Assessment of ecological and socioeconomic functions, synergies and trade-offs across different land-use systems
With its focus on valuation of local synergies and trade-offs among these functions, the research efforts combined in Focus 1 centre on three Hypotheses:
Hypothesis 1
Transformation of rainforest to monoculture production systems is associated with a strong decline in biodiversity and ecological functions, however, these monoculture production systems are socioeco-nomically more valuable than rainforests, resulting in ecological-socioeconomic trade-offs.
Hypothesis 2
Differences in management or ecological setting of rubber and oil palm plantations have both additive and interactive effects on ecological and socioeconomic functions, resulting in non-linear relationships and both synergies and trade-offs among and between functions.
Hypothesis 3
Enrichment of oil palm plantations by planting of indigenous multi-purpose trees and reduced-input oil palm management mitigate the ecological-socioeconomic trade-offs that are associated with the trans-formation of tropical lowland forest to oil palm monoculture.
Focus 1 intensively worked on an interdisciplinary manuscript on socioeconomic-ecological trade-offs of land-use transitions in Jambi Province. The resulting publication (Grass et al. in press, Nat Comm) brings together researchers from clusters A, B, C and Z and provides an in-depth analysis of the non-linear relationships between land-use transitions of smallholders from forest and jungle rubber to rubber monocultures and oil palm monocultures, and trade-offs with biodiversity, ecosystem functions and profits of farmers. Land-use transitions can enhance the livelihoods of smallholder farmers but potential economic-ecological trade-offs remain poorly understood.

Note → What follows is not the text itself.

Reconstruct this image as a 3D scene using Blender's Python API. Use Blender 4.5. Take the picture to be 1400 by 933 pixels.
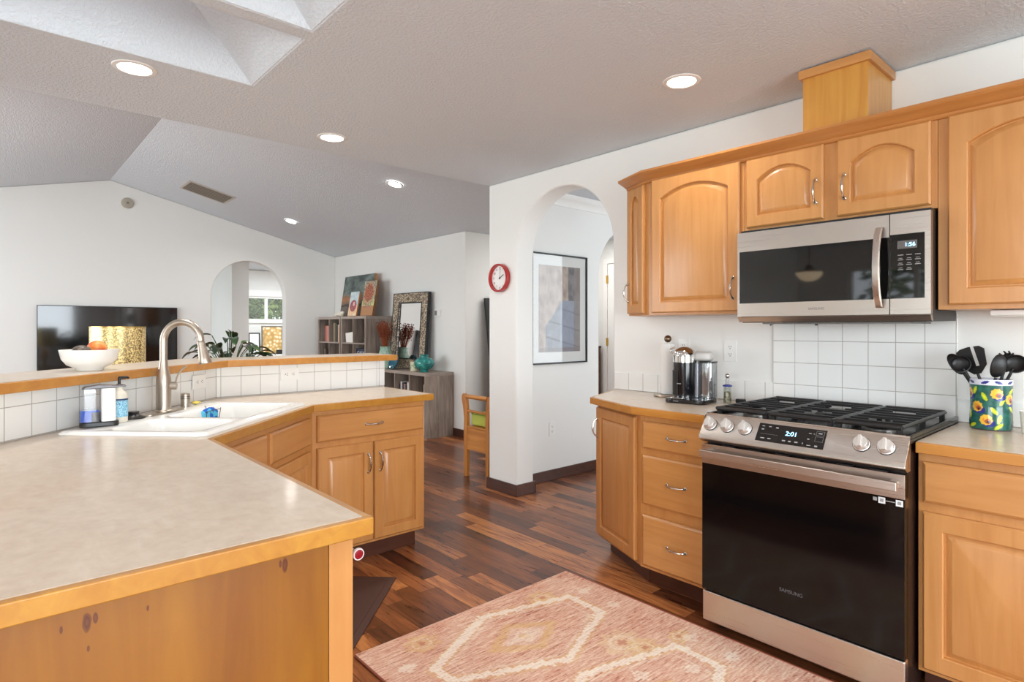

We find widespread biodiversity-profit trade-offs resulting from land-use transitions from forest and agroforestry systems to rubber and oil palm monocultures, for 26,894 aboveground and belowground species and whole-ecosystem multidiversity (Fig. 1).
Despite variation between ecosystem functions profit gains come at the expense of ecosystem multifunctionality, indicating far-reaching ecosystem deterioration. We identify landscape compositions that can mitigate trade-offs under optimal land-use allocation but also show that intensive monocultures always lead to higher profits (Fig. 2). These findings suggest that, to reduce losses in biodiversity and ecosystem functioning, changes in economic incentive structures through well-designed policies are urgently needed.
As a follow-up Focus 1 will compare the data on different oil palm systems (smallholder, estate, upland vs. riparian), oil palm management strategies (EFForTS-OPMX) and oil palm biodiversity enrichment (EFForTS-BEE) gathered by the CRC in the past two phases, to identify best management practices that mitigate economic-ecological trade-offs. In addition, Focus 1 will play a major role in synthesizing local findings on the social, economic and ecological functions of tropical rainforest transformation systems within the framework of the novel Landscape Assessment.